Foi então ouvido o advogado da parte contrária, diretamente interessado no processo e ele então confirmou que retirou os autos para contra arrazoar o agravo e que os carimbos e assinaturas da Dra Karina já existiam e estavam corretos. Mesmo assim, este Juiz convocado enviou o processo para uma perícia judicial, mas não em Brasília onde corre o processo e no qual, como advogado apresentei perito assistente, mas em cidade próxima a Campinas, para perito seu conhecido, tendo este peritado apenas uma página, em um total de 117, dizendo que talvez a tinta preta da Dra. Karina estivesse sobreposta à tinta azul da numeração das páginas. Desta decisão EM PROCESSO QUE CORRE EM SEGREDO DE JUSTIÇA E QUE, PORTANTO, NÃO PODE HAVER PUBLICIDADE SOBRE O MESMO, SOB AS PENAS DA LEI, estamos com vista do processo por cinco dias, para indicar nulidades e requerer a perícia do perito que se encontra com despacho já deferindo seus trabalhos. É só isto que está se discutindo. Não se discute nenhum ato ilegal, criminoso, ou falsificação, pois ninguém colocou em dúvida que as fotocópias são idênticas às copias originais. O que se discute é se eticamente a advogada teria colocado seu carimbo antes ou depois de numeradas as folhas nestas fotocópias.
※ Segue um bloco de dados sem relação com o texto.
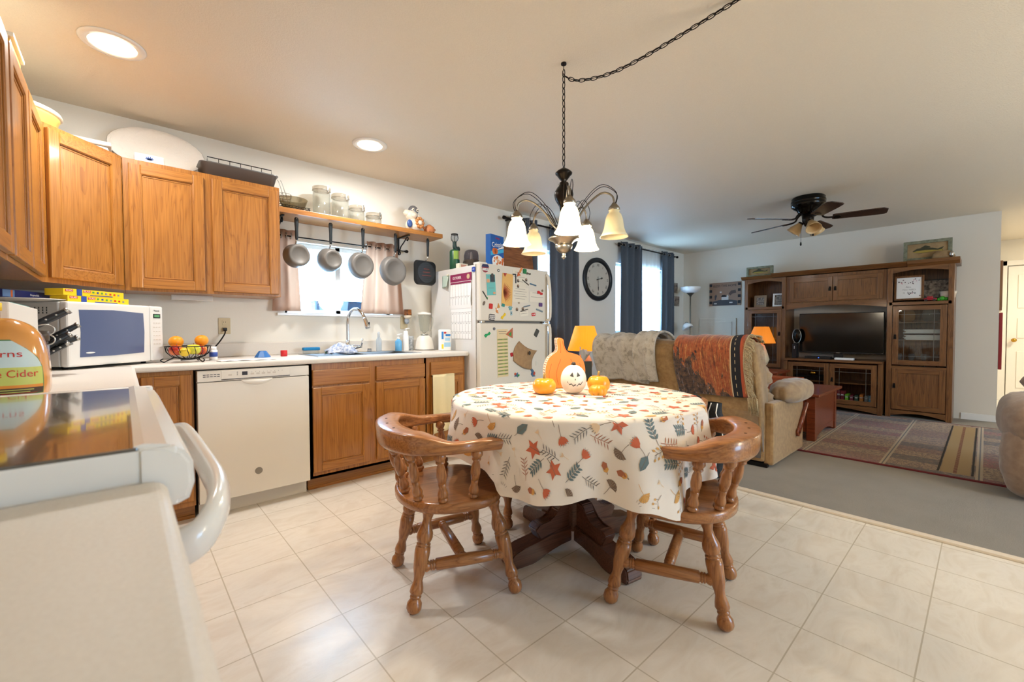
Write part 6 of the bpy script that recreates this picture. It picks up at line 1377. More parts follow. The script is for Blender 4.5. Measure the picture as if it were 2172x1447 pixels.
bottle('soap_bottle', 'blue liquid soap bottle with a white pump', 'bottle', 2.412, -.14, [(.027, 0), (.03, .004), (.03, .085), (.012, .105)], mat('blue_soap', '5FA8D8', .1, coat=.3), [(.013, .105), (.013, .118), (.004, .12), (.004, .14), (.012, .142), (.012, .148)], PAPER, True, .9145)
bottle('lotion_bottle', 'tall slim white pump bottle next to the blue soap', 'bottle', 2.475, -.16, [(.022, 0), (.024, .004), (.024, .14), (.019, .15), (.019, .175), (.008, .18)], PAPER, [(.006, .18), (.006, .19), (.010, .192), (.010, .198)], PAPER, True, .9145)
m = MB(); m.lathe([(.034, 0), (.036, .003), (.036, .128), (.033, .13), (.033, .125), (1e-5, .124)], (2.545, -.10, .9145), 28); solo('printed_glass', 'grey printed drinking glass beside the blender', 'glass', m, speckle('etched_glass', '8A8E92', 'C9CCCE', 50, .2))
m = MB(); m.cyl((2.15, -.125, .9182), .018, .018); m.cyl((2.15, -.125, .936), .016, .006, 1); solo('small_jar', 'tiny dark-lidded jar beside the soap bottle', 'jar', m, [mat('grey_jar', '9A9A9A', .3), BLACK])
r = thing('blender', 'white blender with a clear jar beside the fridge', 'blender', (2.64, -.21, .914)); bx, by = 2.635, -.21
BLW = mat('blender_white', 'F0EADF', .3, coat=.3)
m = MB(); m.lathe([(.078, 0), (.08, .015), (.078, .02), (.072, .08), (.06, .115), (.042, .132), (.04, .135)], (bx, by, .9145), 4*9, rfun=lambda a, t: (abs(math.cos(a))**4+abs(math.sin(a))**4)**(-.25)*.92)
Mf = frame((bx, by-.071, .914), (1, 0, 0), (0, .16, 1))
for i in range(8): m.box((-.035+.010*i, .082, .001), (.006, .012, .004), 1, 0, Mf)
m.text('BLENDER', .008, Mf @ Matrix.Translation((0, .055, .001)), 1) if False else None
m.lathe([(.0805, .004), (.0815, .012)], (bx, by, .9145), 36, 2, rfun=lambda a, t: (abs(math.cos(a))**4+abs(math.sin(a))**4)**(-.25)*.92); part(r, 'motor_base', m, [BLW, BLACK, mat('chrome_band', 'A8A29A', .3, metal=.7)])
m = MB(); m.lathe([(.036, .135), (.034, .15), (.04, .18), (.052, .28), (.058, .325), (.055, .325), (.037, .18), (1e-5, .16)], (bx, by, .9145), 8*3, rfun=lambda a, t: 1+.03*math.cos(8*a)); part(r, 'jar', m, CLR)
m = MB(); m.tube(spline([(bx+.055, by, 1.225), (bx+.085, by, 1.215), (bx+.088, by, 1.17), (bx+.07, by, 1.11), (bx+.045, by, 1.09)], 5), .006, 8); part(r, 'handle', m, CLR)
m = MB(); m.cyl((bx, by, 1.238), .061, .018, bev=.004); m.cyl((bx, by, 1.256), .03, .008); part(r, 'lid', m, BLW)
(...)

O processo trata de reclamação de um empregado pedindo expurgos inflacionários sobre os quarenta por cento do FGTS, e seu valor não ultrapassa quinhentos reais, sendo que a matéria já é sumulada contra as empresas de todo o país. Portanto, mesmo se houvesse qualquer irregularidade no carimbo, o processo seria perdido pela empresa, o que torna absurda a tese de ser carimbado indevidamente. Acho que, dessa forma, fica bem esclarecida a matéria, sendo de se estarrecer que alguém do Poder Judiciário tenha vazado notícias públicas de um processo que corre em segredo de justiça.

Atenciosamente, José Alberto Couto Maciel.